DATA SHOWN:
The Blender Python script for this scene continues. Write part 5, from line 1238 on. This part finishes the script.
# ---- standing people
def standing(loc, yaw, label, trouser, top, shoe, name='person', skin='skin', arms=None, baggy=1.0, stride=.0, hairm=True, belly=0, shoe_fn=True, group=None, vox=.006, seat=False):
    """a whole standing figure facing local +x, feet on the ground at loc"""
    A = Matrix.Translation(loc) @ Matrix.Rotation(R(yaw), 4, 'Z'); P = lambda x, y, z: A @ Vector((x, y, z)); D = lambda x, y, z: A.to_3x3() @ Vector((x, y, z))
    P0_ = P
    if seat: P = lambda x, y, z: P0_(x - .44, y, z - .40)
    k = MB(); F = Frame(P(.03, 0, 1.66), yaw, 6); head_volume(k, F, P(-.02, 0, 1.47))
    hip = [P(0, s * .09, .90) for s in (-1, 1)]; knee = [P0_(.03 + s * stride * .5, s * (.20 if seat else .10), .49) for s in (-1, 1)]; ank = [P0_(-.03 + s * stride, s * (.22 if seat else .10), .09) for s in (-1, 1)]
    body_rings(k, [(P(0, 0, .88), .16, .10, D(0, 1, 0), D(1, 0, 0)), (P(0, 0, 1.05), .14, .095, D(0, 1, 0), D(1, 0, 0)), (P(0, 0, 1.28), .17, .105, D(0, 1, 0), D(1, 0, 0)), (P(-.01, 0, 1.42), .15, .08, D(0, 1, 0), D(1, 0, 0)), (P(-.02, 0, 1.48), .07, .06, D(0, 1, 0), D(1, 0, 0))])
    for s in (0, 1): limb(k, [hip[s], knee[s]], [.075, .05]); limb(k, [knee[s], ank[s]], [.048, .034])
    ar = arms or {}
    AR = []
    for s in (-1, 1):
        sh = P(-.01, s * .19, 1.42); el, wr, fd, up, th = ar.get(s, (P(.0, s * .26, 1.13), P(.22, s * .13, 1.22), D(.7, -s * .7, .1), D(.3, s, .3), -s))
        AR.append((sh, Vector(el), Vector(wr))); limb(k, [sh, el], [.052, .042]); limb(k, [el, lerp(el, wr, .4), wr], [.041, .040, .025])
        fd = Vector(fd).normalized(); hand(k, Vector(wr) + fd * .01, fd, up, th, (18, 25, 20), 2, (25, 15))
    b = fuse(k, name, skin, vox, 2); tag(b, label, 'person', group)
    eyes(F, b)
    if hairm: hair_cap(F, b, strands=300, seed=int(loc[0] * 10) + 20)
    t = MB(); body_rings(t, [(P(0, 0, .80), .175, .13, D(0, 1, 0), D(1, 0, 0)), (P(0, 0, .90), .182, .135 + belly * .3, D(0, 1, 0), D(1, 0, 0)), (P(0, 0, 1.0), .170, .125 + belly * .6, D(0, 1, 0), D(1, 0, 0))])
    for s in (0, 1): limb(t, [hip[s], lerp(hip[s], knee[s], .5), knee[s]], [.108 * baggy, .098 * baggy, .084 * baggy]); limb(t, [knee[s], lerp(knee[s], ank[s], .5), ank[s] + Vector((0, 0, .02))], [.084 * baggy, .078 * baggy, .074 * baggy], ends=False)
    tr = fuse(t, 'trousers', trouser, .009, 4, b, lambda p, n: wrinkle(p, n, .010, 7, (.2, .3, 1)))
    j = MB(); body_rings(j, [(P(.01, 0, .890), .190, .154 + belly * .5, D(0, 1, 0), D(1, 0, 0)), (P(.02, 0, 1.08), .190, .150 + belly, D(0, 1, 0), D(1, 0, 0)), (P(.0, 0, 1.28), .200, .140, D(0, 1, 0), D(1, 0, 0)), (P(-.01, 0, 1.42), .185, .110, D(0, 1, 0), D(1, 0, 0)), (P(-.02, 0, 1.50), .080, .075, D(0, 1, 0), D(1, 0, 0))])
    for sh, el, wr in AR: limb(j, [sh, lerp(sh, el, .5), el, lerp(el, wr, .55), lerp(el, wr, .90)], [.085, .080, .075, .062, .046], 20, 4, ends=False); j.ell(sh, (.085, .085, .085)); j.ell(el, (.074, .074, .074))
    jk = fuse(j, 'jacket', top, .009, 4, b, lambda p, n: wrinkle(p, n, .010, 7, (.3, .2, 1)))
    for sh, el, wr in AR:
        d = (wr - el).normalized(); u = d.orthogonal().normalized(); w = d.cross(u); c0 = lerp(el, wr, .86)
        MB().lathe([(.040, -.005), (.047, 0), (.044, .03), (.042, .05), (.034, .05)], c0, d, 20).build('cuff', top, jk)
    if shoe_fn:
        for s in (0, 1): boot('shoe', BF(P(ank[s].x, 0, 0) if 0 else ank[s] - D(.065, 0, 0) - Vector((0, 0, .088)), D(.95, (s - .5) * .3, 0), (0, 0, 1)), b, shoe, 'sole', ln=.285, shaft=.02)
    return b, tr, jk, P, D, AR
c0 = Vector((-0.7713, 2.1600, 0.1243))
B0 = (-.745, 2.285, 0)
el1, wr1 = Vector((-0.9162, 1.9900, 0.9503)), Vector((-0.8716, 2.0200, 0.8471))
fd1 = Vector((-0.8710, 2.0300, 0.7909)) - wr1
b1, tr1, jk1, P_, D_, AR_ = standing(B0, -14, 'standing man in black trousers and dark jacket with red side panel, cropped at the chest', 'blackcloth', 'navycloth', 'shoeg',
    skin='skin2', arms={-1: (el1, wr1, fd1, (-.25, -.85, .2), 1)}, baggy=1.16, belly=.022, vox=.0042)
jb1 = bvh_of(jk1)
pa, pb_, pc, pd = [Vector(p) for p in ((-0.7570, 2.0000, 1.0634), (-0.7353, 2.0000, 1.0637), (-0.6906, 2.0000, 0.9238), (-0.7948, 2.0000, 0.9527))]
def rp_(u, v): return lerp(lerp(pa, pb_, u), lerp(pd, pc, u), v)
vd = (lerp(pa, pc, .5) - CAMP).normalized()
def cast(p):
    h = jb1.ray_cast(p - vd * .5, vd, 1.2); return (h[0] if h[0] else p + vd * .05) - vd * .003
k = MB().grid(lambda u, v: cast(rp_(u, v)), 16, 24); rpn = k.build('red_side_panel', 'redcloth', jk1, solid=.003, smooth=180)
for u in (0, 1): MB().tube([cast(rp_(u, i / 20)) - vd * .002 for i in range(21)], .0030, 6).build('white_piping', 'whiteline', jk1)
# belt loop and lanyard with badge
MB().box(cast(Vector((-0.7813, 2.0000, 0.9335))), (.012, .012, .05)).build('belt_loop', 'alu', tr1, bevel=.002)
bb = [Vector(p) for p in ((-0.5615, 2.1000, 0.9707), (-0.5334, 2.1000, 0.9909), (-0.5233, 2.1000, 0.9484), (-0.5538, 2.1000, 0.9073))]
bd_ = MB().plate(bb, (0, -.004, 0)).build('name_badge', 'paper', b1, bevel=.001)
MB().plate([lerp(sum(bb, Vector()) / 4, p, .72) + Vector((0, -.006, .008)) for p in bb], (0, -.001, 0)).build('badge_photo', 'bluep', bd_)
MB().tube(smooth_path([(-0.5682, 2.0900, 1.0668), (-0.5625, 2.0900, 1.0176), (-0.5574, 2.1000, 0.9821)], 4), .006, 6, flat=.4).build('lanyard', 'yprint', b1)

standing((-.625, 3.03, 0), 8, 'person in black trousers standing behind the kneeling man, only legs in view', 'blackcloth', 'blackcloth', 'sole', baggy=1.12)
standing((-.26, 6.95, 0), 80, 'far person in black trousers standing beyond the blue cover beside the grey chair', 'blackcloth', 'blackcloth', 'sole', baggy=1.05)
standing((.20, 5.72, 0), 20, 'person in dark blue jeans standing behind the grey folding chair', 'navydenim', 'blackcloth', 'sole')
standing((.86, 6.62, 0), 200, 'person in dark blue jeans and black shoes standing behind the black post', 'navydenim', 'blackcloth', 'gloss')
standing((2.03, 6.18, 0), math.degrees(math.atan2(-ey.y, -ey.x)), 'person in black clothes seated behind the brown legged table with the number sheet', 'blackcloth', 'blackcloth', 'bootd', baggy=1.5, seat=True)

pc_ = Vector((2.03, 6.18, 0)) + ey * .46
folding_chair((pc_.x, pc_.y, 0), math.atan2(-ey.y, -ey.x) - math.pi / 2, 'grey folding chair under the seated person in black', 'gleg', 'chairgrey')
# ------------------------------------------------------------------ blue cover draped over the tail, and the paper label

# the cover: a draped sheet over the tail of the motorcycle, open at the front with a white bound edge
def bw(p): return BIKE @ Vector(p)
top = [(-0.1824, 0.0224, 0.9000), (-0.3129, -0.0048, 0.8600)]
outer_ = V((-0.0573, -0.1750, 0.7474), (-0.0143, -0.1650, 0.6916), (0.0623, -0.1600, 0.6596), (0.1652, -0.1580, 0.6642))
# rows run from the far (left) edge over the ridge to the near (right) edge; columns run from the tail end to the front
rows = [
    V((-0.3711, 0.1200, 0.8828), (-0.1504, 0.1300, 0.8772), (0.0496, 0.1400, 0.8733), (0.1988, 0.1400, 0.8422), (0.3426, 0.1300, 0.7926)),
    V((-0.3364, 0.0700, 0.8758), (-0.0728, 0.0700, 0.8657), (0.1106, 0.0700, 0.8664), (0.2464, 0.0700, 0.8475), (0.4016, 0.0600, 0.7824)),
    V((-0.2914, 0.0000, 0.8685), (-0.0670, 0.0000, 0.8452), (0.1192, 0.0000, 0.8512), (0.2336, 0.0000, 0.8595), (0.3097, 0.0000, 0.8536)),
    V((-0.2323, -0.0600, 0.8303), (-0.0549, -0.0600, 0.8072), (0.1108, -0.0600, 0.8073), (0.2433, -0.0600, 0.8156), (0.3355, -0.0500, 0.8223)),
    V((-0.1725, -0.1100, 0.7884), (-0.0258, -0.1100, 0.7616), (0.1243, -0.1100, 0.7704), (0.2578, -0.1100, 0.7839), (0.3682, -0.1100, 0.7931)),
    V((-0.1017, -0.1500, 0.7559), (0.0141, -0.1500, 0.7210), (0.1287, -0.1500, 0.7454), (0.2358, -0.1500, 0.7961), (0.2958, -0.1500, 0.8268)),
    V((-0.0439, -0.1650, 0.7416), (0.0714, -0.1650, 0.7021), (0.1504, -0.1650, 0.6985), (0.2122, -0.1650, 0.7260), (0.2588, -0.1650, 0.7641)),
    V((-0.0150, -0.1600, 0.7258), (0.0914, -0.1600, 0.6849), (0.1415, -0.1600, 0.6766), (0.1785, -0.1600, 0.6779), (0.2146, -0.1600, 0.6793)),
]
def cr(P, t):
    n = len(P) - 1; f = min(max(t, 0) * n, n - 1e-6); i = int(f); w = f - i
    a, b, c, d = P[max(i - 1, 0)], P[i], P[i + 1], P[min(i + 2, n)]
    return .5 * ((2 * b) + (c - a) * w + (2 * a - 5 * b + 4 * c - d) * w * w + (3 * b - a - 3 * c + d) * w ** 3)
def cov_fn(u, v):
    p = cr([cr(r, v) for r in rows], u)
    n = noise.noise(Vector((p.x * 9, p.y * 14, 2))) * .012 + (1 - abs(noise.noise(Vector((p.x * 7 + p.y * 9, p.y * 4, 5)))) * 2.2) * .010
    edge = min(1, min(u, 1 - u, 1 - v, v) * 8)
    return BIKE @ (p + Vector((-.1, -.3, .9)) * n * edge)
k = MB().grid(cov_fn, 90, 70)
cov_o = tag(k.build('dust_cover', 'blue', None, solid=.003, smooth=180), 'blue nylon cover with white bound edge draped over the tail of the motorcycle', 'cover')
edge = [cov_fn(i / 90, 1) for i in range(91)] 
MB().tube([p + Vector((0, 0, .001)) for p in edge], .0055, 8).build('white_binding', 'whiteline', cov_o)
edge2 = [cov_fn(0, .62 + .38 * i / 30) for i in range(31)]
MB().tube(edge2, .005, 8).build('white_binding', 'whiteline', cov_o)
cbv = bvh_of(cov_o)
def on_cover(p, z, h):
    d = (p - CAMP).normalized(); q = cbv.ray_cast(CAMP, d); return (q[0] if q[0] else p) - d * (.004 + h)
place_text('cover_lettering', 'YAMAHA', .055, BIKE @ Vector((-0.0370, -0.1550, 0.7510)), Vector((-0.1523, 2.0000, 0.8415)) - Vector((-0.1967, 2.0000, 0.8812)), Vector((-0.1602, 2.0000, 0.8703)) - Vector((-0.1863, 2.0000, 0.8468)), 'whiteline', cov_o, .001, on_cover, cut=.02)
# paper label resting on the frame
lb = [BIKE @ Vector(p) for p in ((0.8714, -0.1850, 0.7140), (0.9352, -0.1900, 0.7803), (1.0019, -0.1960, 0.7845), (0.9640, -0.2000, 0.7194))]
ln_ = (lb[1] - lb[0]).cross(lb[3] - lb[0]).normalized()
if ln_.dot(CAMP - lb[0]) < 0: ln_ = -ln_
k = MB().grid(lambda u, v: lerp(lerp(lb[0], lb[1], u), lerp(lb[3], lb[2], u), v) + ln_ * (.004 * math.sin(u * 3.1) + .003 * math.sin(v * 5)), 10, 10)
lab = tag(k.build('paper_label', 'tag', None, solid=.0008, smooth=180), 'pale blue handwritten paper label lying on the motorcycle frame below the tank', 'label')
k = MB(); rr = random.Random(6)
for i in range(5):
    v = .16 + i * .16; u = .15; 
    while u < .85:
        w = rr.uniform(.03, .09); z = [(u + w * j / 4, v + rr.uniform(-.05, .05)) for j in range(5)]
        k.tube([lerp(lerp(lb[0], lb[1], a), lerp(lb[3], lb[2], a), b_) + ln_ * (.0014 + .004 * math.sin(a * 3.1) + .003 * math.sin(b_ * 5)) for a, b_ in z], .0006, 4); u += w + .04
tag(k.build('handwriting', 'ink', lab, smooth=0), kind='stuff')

GOAL: Copy in full each line that holds the word "from".

WRITTEN SOLUTION:
The Blender Python script for this scene continues. Write part 5, from line 1238 on. This part finishes the script.
# rows run from the far (left) edge over the ridge to the near (right) edge; columns run from the tail end to the front